Well, I just got back from the town hall meeting with Pete Sessions. He first called on women over 65, then men over 65. After allowing about 6 men over 65 take up about an hour of the meeting (he went on and on about being polite, but didn't mention anything about politely keeping your questions short so more people can ask questions), I was about 3 people behind the last person he let speak, so I didn't get to ask my question publicly. But I did ask him privately.
"Considering the fact that the Republicans have never abolished a single social program, what can we expect to happen the next time Republicans have power if this monstrosity of a health insurance bill passes?"
He first objected that the Republicans have never been in power.

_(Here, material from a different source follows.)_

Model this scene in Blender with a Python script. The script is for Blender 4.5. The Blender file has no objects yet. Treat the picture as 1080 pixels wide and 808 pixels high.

I pointed out that they ruled Washington for 6 years. He then said they didn't have 60 people in the Senate, and that they has in fact passed welfare reform. I observed that reform wasn't abolition, and that my wife observed that the reform did little else than create more corruption among the recipients. He hemmed and hawed, as politicians tend to do. I pointed out that I don't want a conservatism that conserves the status quo and that I wanted a conservatism that got rid of the 90% of the government that was illegal according to the Constitution.
And that's when he ignored me.
I suppose he was thinking "Oh, he's one of those." Yes, I'm one of those. First question: is the law even Constitutional? Past that, we can discuss issues of economics, costs, etc. But at the least, let's start with a law's legality. Why aren't the Republicans talking about this? Why are they afraid to attack this law on Constitutional grounds?